Let’s face it, a lot of ‘musicians’ these days actually don’t have very good musical knowledge. In fact, you’d probably be more hard pressed to find someone in a band who studied tertiary-level music theory, than you would someone who started tinkling with a piano and writing silly lyrics.

Adelaide band, The Fenn, has got both (as well as a third member who falls somewhere in the middle), and can trace their beginnings to quiz nights for ‘starving children’, as aforementioned piano-tinkler and vocalist, Phillip Kavanagh, eloquently puts it, and a chance meeting at a Darrell Lea store.

‘I’d written a bunch of songs, not really knowing how to write songs at all and had recorded them onto my phone and I played them to Stjepan at one of these Aid for Africa quiz nights,’ recalls Kavanagh. ‘And then Jakub drummed on our very first demo and he was too busy to join the band at the time but then later when we were forming a proper band, he was waiting for someone where Darrell Lea is and I was waiting for someone and so we struck up this awkward conversation by the end of which, he was in our band.’

‘I was doing a jazz degree at the time,’ says drummer and, oddly, keyboardist, Jakub Tengdahl. ‘There was all this crazy music theory going on but it’s all by accident. The tempos are always changing and the time signatures are always changing and I wasn’t completely convinced that Phil knew why they were changing. That put how ridiculous music theory is into context.’

‘I didn’t know what I was doing because I knew how to play very few things so I’d change what I was doing with that all the time,’ adds Kavanagh.

Kavanagh and Tengdahl, along with bassist, Stjepan Harris, have made these boundaries work for them, and created a niche sound.

‘Just having that restriction allows you to be extremely creative within that as opposed to if you had a massive band and all these possibilities and you have to try and restrict that,’ explains Tengdahl. ‘It’s already restricted. Ideas are not going to be too over the top automatically so you can be really imaginative and not stress that you’re going to turn into Muse.’

‘Even if we try doing different things, it still has this similarity of sound that we’re stuck with these restrictions that don’t sound like everyone else,’ says Kavanagh. But despite his lack of musical proficiency, his background in creative writing has served him well in writing lyrics. ‘The songs are so lyrically ridiculous.

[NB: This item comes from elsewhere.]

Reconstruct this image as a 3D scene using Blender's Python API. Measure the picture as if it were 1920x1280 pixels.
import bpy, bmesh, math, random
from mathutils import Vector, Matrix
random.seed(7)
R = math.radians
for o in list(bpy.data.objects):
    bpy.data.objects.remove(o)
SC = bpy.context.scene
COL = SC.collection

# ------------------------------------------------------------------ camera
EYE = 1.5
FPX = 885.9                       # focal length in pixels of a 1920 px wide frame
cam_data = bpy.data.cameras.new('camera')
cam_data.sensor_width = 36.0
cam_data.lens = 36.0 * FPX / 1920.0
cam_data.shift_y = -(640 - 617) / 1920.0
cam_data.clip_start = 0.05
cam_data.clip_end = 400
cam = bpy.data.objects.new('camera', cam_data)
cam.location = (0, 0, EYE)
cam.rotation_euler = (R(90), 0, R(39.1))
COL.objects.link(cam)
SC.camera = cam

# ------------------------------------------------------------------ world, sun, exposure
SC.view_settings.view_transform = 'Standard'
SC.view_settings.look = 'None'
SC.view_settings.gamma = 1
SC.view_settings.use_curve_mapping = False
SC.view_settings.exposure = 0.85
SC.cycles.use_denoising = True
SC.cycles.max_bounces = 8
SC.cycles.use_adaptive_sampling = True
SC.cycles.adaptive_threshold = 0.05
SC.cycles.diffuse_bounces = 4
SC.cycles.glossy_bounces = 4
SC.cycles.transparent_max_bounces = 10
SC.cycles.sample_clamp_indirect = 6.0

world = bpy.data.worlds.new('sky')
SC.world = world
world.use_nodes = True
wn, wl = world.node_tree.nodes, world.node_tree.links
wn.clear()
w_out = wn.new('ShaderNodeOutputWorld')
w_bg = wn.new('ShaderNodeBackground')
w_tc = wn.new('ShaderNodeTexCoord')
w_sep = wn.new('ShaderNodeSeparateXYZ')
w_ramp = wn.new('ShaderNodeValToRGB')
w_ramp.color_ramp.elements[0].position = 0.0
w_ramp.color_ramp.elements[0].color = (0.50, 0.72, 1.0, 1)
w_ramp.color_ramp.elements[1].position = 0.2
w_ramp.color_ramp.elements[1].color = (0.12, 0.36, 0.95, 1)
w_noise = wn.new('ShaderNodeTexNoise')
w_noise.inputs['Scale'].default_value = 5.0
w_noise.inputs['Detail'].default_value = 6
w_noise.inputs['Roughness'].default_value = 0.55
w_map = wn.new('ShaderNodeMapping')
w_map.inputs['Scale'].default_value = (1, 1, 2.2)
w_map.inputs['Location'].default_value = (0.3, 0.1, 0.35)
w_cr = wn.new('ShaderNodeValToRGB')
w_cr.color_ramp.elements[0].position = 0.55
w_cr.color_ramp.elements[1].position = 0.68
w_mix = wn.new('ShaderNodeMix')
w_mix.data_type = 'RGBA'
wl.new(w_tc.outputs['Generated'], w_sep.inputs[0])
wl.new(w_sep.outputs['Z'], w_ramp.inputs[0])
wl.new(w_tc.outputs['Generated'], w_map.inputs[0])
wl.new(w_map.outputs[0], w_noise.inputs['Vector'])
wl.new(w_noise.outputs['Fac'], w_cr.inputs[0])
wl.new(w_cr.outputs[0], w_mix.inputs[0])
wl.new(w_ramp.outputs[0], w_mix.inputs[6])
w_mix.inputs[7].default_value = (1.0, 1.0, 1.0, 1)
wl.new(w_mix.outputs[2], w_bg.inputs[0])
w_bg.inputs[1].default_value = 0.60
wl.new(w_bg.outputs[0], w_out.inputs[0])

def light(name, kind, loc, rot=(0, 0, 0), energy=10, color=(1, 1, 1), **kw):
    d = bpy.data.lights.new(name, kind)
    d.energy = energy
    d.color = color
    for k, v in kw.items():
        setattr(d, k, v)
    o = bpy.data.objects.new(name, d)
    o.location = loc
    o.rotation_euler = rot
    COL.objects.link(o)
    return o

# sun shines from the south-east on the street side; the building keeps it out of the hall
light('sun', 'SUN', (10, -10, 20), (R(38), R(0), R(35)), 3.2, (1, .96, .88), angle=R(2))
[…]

Now that we write the songs in the band room, I feel the pressure to be funny and to make them laugh while we’re playing so I’ll come up with some sort of ridiculous line that eventually has a full narrative arc.’

With an EP in the works that will be released shortly, the members of The Fenn have happily capitalised on their unique mode of songwriting and storytelling.

‘There tend to be common themes developing, this sort of distorted fairytale thing, they’re all very narrative based, just bizarre short stories I guess,’ says Kavanagh of the recording.